Written exercise:
Transcribe the whole listing without a single picture.

── Given material ──

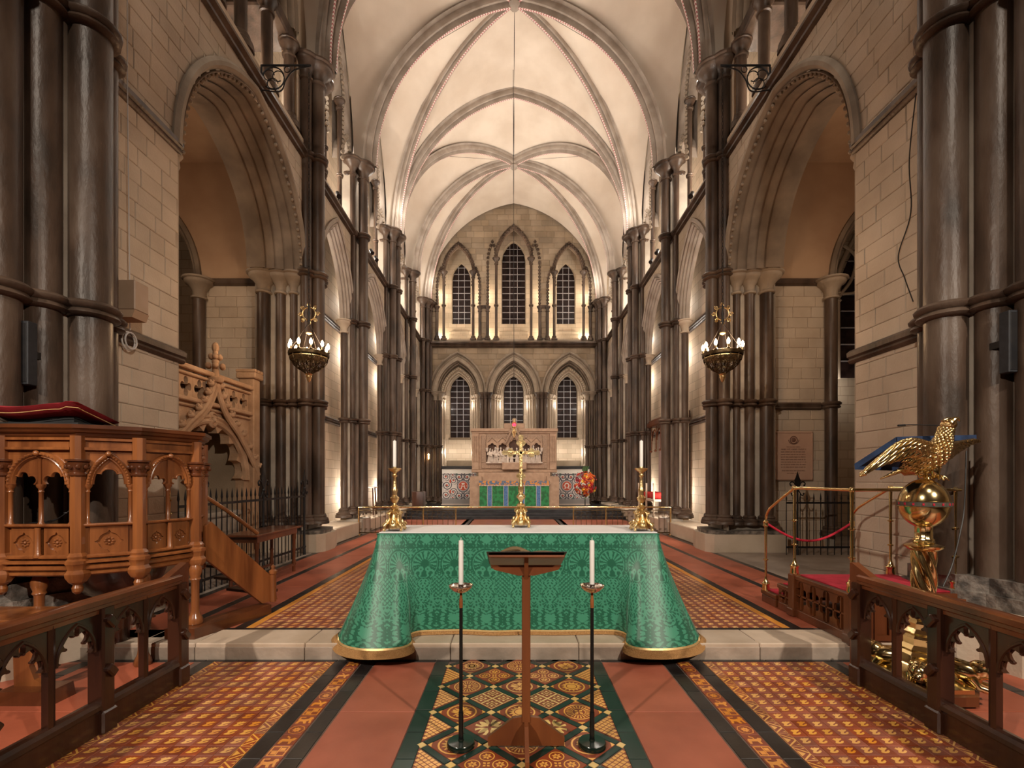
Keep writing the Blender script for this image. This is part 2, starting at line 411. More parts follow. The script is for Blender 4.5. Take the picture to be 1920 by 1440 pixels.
def clone(o, loc, parent=None, rz=0, label=None):
    """copy a thing with its parts and sub-parts"""
    c = o.copy(); C.objects.link(c)
    if parent is None: c.location = loc; c.rotation_euler = (0, 0, rz); PLOC[c.name] = Vector(loc)
    else: c.parent = parent
    if label: c['label'] = label
    for ch in list(o.children): clone(ch, None, c)
    return c
def inst(me, name, parent, loc, rz=0., scale=(1, 1, 1)):
    o = bpy.data.objects.new(name, me); C.objects.link(o); o.location = loc; o.rotation_euler = (0, 0, rz); o.scale = scale
    if parent is not None: o.parent = parent; o.location = Vector(loc)-PLOC.get(parent.name, Vector((0, 0, 0)))
    return o
def arch(a, h, n=12):
    """pointed arch centred at 0 from (-a,0) over (0,h): list of (x,z,nx,nz)"""
    R = (a*a+h*h)/(2*a); c = R-a; out = []
    for i in range(n+1):
        th = math.atan2(h, c)*i/n if abs(c) > 1e-9 else PI/2*i/n
        if c < 0 and False: pass
        x = c-R*math.cos(th); z = R*math.sin(th); out.append((x, z, -math.cos(th), math.sin(th)))
    L = out[:-1]; ax = out[-1]
    # mitred apex
    nz = ax[3]; mid = (0, h, 0, 1/max(nz, .3))
    return L+[mid]+[(-x, z, -nx, nz2) for (x, z, nx, nz2) in L[::-1]]
def arch_top(a, h, x):
    R = (a*a+h*h)/(2*a); c = R-a; x = -abs(x)
    if x <= -a: return 0
    return math.sqrt(max(R*R-(x-c)**2, 0))
def foils(a, h, nf, amp, n=48, p=1.2):
    """cusped head: (x,z) points from (-a,0) over the apex to (a,0)"""
    A = arch(a, h, n//2); k = len(A)-1; out = []
    for i, (x, z, nx, nz) in enumerate(A):
        t = i/k; ins = amp*(1-abs(math.sin(nf*PI*t)))**p
        l = math.hypot(nx, nz); out.append((x-nx/l*ins, z-nz/l*ins))
    return out
def rolls(n, dr, dd, r=.03, k=5, start=(0, 0)):
    """stepped moulding profile of n orders going inward (a<0) and back (b>0)"""
    P = []; a, b = start
    for i in range(n):
        P.append((a, b))
        for j in range(k+1):
            th = PI*j/k*1.0
            P.append((a-dr*.5-math.cos(th)*-dr*.42*-1 if False else a-dr*.08-(dr*.84)*(j/k), b-math.sin(th)*r))
        a -= dr; P.append((a, b)); b += dd
    P.append((a, b)); return P
def catmull(P, n, closed=False):
    P = [Vector(p) for p in P]; k = len(P); out = []
    segs = k if closed else k-1
    for i in range(segs):
        p0 = P[(i-1) % k] if closed or i > 0 else P[0]*2-P[1]
        p1 = P[i]; p2 = P[(i+1) % k]; p3 = P[(i+2) % k] if closed or i+2 < k else P[-1]*2-P[-2]
        for j in range(n):
            t = j/n; out.append(.5*((2*p1)+(-p0+p2)*t+(2*p0-5*p1+4*p2-p3)*t*t+(-p0+3*p1-3*p2+p3)*t**3))
    if not closed: out.append(P[-1])
    return out
def scroll(c, r, turns=1.5, U=(1, 0, 0), V=(0, 0, 1), n=20, a0=0., sg=1):
    U, V, c = Vector(U), Vector(V), Vector(c)
    return [c+(U*math.cos(a0+sg*turns*2*PI*i/n)+V*math.sin(a0+sg*turns*2*PI*i/n))*(r*(1-.85*i/n)) for i in range(n+1)]
# ---- ashlar: each stone an object
_m = MB(); _c = .03
_m.V = [(-.5, 0, -.5), (.5, 0, -.5), (.5, 0, .5), (-.5, 0, .5), (-.5, -.6, -.5), (.5, -.6, -.5), (.5, -.6, .5), (-.5, -.6, .5),
        (-.5+_c, -1, -.5+_c*1.6), (.5-_c, -1, -.5+_c*1.6), (.5-_c, -1, .5-_c*1.6), (-.5+_c, -1, .5-_c*1.6)]
_m.F = [(0, 1, 5, 4), (1, 2, 6, 5), (2, 3, 7, 6), (3, 0, 4, 7), (4, 5, 9, 8), (5, 6, 10, 9), (6, 7, 11, 10), (7, 4, 8, 11), (8, 9, 10, 11)]; _m.M = [0]*9
def stone_mesh(matname):
    me = bpy.data.meshes.new('stone'); me.from_pydata(_m.V, [], _m.F); me.materials.append(MATS[matname]); me.update(); return me
SM = {}
def ashlar(parent, O, U, rz, u0, u1, z0, z1, ch, bl, clip, matname, maxn=280, d=.012, near_first=True, seed=1, gap=.005):
    """O origin of the wall plane (x,y), U unit along the wall, rz rotation so that local -y faces the room.
    clip(ua,ub,z) -> list of (ua,ub) intervals that are wall."""
    if matname not in SM: SM[matname] = stone_mesh(matname)
    r = random.Random(seed); rects = []; z = z0; row = 0
    while z < z1-.03:
        h = min(ch*r.uniform(.92, 1.1), z1-z); u = u0-(bl*.5 if row % 2 else 0)-r.uniform(0, bl*.2)
        while u < u1:
            L = bl*r.uniform(.6, 1.3); a, b = max(u, u0), min(u+L, u1); u += L
            if b-a < .06: continue
            for (p, q) in clip(a, b, z+h/2):
                if q-p > .05: rects.append((p, q, z, z+h))
        z += h; row += 1
    if near_first: rects.sort(key=lambda t: (t[0]+t[1]))
    V = []
    mb = MB()
    for i, (p, q, za, zb) in enumerate(rects):
        uc = (p+q)/2; x = O[0]+U[0]*uc; y = O[1]+U[1]*uc; zc = (za+zb)/2
        f = warp_f(y) if zc > 1.65 else 1; zw = warp((x, y, zc))[2]
        sc3 = ((q-p)-gap, d*r.uniform(.8, 1.3), (zb-za)*f-gap)
        if i < maxn: inst(SM[matname], 'stone', parent, (x, y, zw), rz, sc3)
        else:
            R = Matrix.Rotation(rz, 3, 'Z'); i0 = len(mb.V)
            for v in _m.V:
                w_ = R @ Vector((v[0]*sc3[0], v[1]*sc3[1], v[2]*sc3[2])); mb.V.append((w_.x+x, w_.y+y, w_.z+zw))
            for fc in _m.F: mb.f([i0+k for k in fc])
    if mb.F:
        o = mb.build('stones', matname, parent, fix=False); o['kind'] = 'stuff'
    return len(rects)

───

Correct answer:
Keep writing the Blender script for this image. This is part 2, starting at line 411. More parts follow. The script is for Blender 4.5. Take the picture to be 1920 by 1440 pixels.
def clone(o, loc, parent=None, rz=0, label=None):
    """copy a thing with its parts and sub-parts"""
    c = o.copy(); C.objects.link(c)
    if parent is None: c.location = loc; c.rotation_euler = (0, 0, rz); PLOC[c.name] = Vector(loc)
    else: c.parent = parent
    if label: c['label'] = label
    for ch in list(o.children): clone(ch, None, c)
    return c
def inst(me, name, parent, loc, rz=0., scale=(1, 1, 1)):
    o = bpy.data.objects.new(name, me); C.objects.link(o); o.location = loc; o.rotation_euler = (0, 0, rz); o.scale = scale
    if parent is not None: o.parent = parent; o.location = Vector(loc)-PLOC.get(parent.name, Vector((0, 0, 0)))
    return o
def arch(a, h, n=12):
    """pointed arch centred at 0 from (-a,0) over (0,h): list of (x,z,nx,nz)"""
    R = (a*a+h*h)/(2*a); c = R-a; out = []
    for i in range(n+1):
        th = math.atan2(h, c)*i/n if abs(c) > 1e-9 else PI/2*i/n
        if c < 0 and False: pass
        x = c-R*math.cos(th); z = R*math.sin(th); out.append((x, z, -math.cos(th), math.sin(th)))
    L = out[:-1]; ax = out[-1]
    # mitred apex
    nz = ax[3]; mid = (0, h, 0, 1/max(nz, .3))
    return L+[mid]+[(-x, z, -nx, nz2) for (x, z, nx, nz2) in L[::-1]]
def arch_top(a, h, x):
    R = (a*a+h*h)/(2*a); c = R-a; x = -abs(x)
    if x <= -a: return 0
    return math.sqrt(max(R*R-(x-c)**2, 0))
def foils(a, h, nf, amp, n=48, p=1.2):
    """cusped head: (x,z) points from (-a,0) over the apex to (a,0)"""
    A = arch(a, h, n//2); k = len(A)-1; out = []
    for i, (x, z, nx, nz) in enumerate(A):
        t = i/k; ins = amp*(1-abs(math.sin(nf*PI*t)))**p
        l = math.hypot(nx, nz); out.append((x-nx/l*ins, z-nz/l*ins))
    return out
def rolls(n, dr, dd, r=.03, k=5, start=(0, 0)):
    """stepped moulding profile of n orders going inward (a<0) and back (b>0)"""
    P = []; a, b = start
    for i in range(n):
        P.append((a, b))
        for j in range(k+1):
            th = PI*j/k*1.0
            P.append((a-dr*.5-math.cos(th)*-dr*.42*-1 if False else a-dr*.08-(dr*.84)*(j/k), b-math.sin(th)*r))
        a -= dr; P.append((a, b)); b += dd
    P.append((a, b)); return P
def catmull(P, n, closed=False):
    P = [Vector(p) for p in P]; k = len(P); out = []
    segs = k if closed else k-1
    for i in range(segs):
        p0 = P[(i-1) % k] if closed or i > 0 else P[0]*2-P[1]
        p1 = P[i]; p2 = P[(i+1) % k]; p3 = P[(i+2) % k] if closed or i+2 < k else P[-1]*2-P[-2]
        for j in range(n):
            t = j/n; out.append(.5*((2*p1)+(-p0+p2)*t+(2*p0-5*p1+4*p2-p3)*t*t+(-p0+3*p1-3*p2+p3)*t**3))
    if not closed: out.append(P[-1])
    return out
def scroll(c, r, turns=1.5, U=(1, 0, 0), V=(0, 0, 1), n=20, a0=0., sg=1):
    U, V, c = Vector(U), Vector(V), Vector(c)
    return [c+(U*math.cos(a0+sg*turns*2*PI*i/n)+V*math.sin(a0+sg*turns*2*PI*i/n))*(r*(1-.85*i/n)) for i in range(n+1)]
# ---- ashlar: each stone an object
_m = MB(); _c = .03
_m.V = [(-.5, 0, -.5), (.5, 0, -.5), (.5, 0, .5), (-.5, 0, .5), (-.5, -.6, -.5), (.5, -.6, -.5), (.5, -.6, .5), (-.5, -.6, .5),
        (-.5+_c, -1, -.5+_c*1.6), (.5-_c, -1, -.5+_c*1.6), (.5-_c, -1, .5-_c*1.6), (-.5+_c, -1, .5-_c*1.6)]
_m.F = [(0, 1, 5, 4), (1, 2, 6, 5), (2, 3, 7, 6), (3, 0, 4, 7), (4, 5, 9, 8), (5, 6, 10, 9), (6, 7, 11, 10), (7, 4, 8, 11), (8, 9, 10, 11)]; _m.M = [0]*9
def stone_mesh(matname):
    me = bpy.data.meshes.new('stone'); me.from_pydata(_m.V, [], _m.F); me.materials.append(MATS[matname]); me.update(); return me
SM = {}
def ashlar(parent, O, U, rz, u0, u1, z0, z1, ch, bl, clip, matname, maxn=280, d=.012, near_first=True, seed=1, gap=.005):
    """O origin of the wall plane (x,y), U unit along the wall, rz rotation so that local -y faces the room.
    clip(ua,ub,z) -> list of (ua,ub) intervals that are wall."""
    if matname not in SM: SM[matname] = stone_mesh(matname)
    r = random.Random(seed); rects = []; z = z0; row = 0
    while z < z1-.03:
        h = min(ch*r.uniform(.92, 1.1), z1-z); u = u0-(bl*.5 if row % 2 else 0)-r.uniform(0, bl*.2)
        while u < u1:
            L = bl*r.uniform(.6, 1.3); a, b = max(u, u0), min(u+L, u1); u += L
            if b-a < .06: continue
            for (p, q) in clip(a, b, z+h/2):
                if q-p > .05: rects.append((p, q, z, z+h))
        z += h; row += 1
    if near_first: rects.sort(key=lambda t: (t[0]+t[1]))
    V = []
    mb = MB()
    for i, (p, q, za, zb) in enumerate(rects):
        uc = (p+q)/2; x = O[0]+U[0]*uc; y = O[1]+U[1]*uc; zc = (za+zb)/2
        f = warp_f(y) if zc > 1.65 else 1; zw = warp((x, y, zc))[2]
        sc3 = ((q-p)-gap, d*r.uniform(.8, 1.3), (zb-za)*f-gap)
        if i < maxn: inst(SM[matname], 'stone', parent, (x, y, zw), rz, sc3)
        else:
            R = Matrix.Rotation(rz, 3, 'Z'); i0 = len(mb.V)
            for v in _m.V:
                w_ = R @ Vector((v[0]*sc3[0], v[1]*sc3[1], v[2]*sc3[2])); mb.V.append((w_.x+x, w_.y+y, w_.z+zw))
            for fc in _m.F: mb.f([i0+k for k in fc])
    if mb.F:
        o = mb.build('stones', matname, parent, fix=False); o['kind'] = 'stuff'
    return len(rects)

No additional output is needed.